P.S. I forgot to say that Christine, a child of the '80s, has informed me the Grammys tonight are an appointment because The Police will perform.

I have to confess I was not overwhelmed by The Police back in the day. I'd almost forgotten that, but I can remember being taunted by a self-appointed, cooler-than-thou copy editor in the newsroom because they weren't at the top of my must-listen list.

Lee said...

Came over from House of Sternberg. I don't write but I sure read a lot. I was thinking that if I were to learn that a character really liked the Police, but not the reasons why, it would naturally lead me make some judgements of my own...and I thought that was really interesting. Maybe the reader would subconsciously start to fill out the character in his/her head?

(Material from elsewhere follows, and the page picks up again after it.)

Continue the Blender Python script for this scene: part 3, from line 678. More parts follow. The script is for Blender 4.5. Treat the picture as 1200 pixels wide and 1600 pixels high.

Like, maybe the character is a child of the 80's, like me. Maybe the character grew up with a big crush on Sting and posters on her ceiling. Maybe the character did a lot of coke cuz that's what people did in the 80's....etc.

Charles Gramlich said...

Thanks for visiting, Lee. Interesting food for thought.

Sid, I don't think I've ever heard "Fields of Gold," or at least I don't know that name. I actuallly only know the "name" of one of their tunes, "Roxanne." I made sure not to watch the Grammys because I feared I might catch a glimpse of the Police.

Clifford said...

It's all about Disco. Seriously.

I grew up as the only Black guy in an all-white community, so I got exposed to soul, r&b, funk, pop, rock, and disco! Back then, the color lines on most radio stations were drawn in indelible ink, so I pretty much gravitated to the middle -- Top 40 music -- where, for some reason, they were unable to pidgeonhole it as "white" music or "black" music. A lot of that is due to disco. Disco was the knight in shining armor -- galooping in and wrenching popular music from the clutches of racist reactionism. But it couldn't last. The disco backlash, I'm certain, was fueled by well-meaning racists.

Oh, and The Police/Sting kick ass! We're gonna need to strap you down, Charles, wire your eyes open, and force you to watch hours of Police/Sting videos while piping in the odor of filet mignon, hot apple pie, and Godiva chocolates. That'll cure ya!